Monday, 29 June 2015

Quds Force in Iraq – Part 1

On 25 January 2014 a number of Quds Force advisors, experts in guerrilla and urban warfare, came to Iraq to provide Iraqi forces experience in street fighting, similar to Syria. They worked closely with Ali Gheidan and Fazel Barvari, commander of the “Golden Division” (dubbed the “Filthy Division” by US forces when in Iraq), training and providing their experience gained from Iran and Syria during the past few years. Their first suggestion was launching a force similar to Iran’s state-run Bassij paramilitary units using militant groups, emphasizing that in Syria they launched the civil defense force because the army is a classic force that can only fight foreign wars. However, unconventional wars that follow no rules and have a guerrilla nature demand a response of their own type, adding the army is of no use in such circumstances. They once again emphasized on fighting such wars by launching small guerilla units.

Following major defeats suffered by organized army and police belonging to the government of former Iraqi prime minister Nouri al-Maliki in their first attack on urban areas in al-Anbar Province, inflicting a major blow to their spirits necessary for urban warfare, the Quds Force called on its associated militant groups including the Asaeb al-Haq, Katayeb Hezbollah and the Badr Organization to help the army and Maliki’s organized forces in Anbar. The first obligation defined for these militants was to mix with Maliki’s forces and instigate spirits, taking part in intelligence and military affairs. The first groups of such forces were used in areas of Ramadi and the town of Garme.

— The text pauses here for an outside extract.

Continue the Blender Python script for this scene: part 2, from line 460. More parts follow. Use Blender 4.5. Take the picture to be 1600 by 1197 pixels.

To make sure these forces would have adequate functionality, the Quds Force began 15-day training courses of urban warfare in its own bases back in Iran for these forces (the same policy it pursued for Syria).

In late February 2014 a Quds Force commander by the name of Haj Abbas visited Iraq, and his main responsibility was to reorganize the militant forces of Asaeb and other groups in preparation for a more active participation in the Anbar war. In his first measures he began reorganizing the Asaeb group with a new rank and file system, and also launched a new recruiting program for this group. The salaries of these members, some not paid for three months, were all provided. Combat operations by this group were launched once again and its units were all being prepared for the war in Anbar. The same measures were carried out for Katayeb Hezbollah. In this period of reorganization, the members were no longer sent to Iran for training and dispatch to Syria. In fact all the forces that were prepared were either organized for the Anbar front, or filed into new battalions in their provinces, such as Diyala, to quell the crumbling situation on the ground.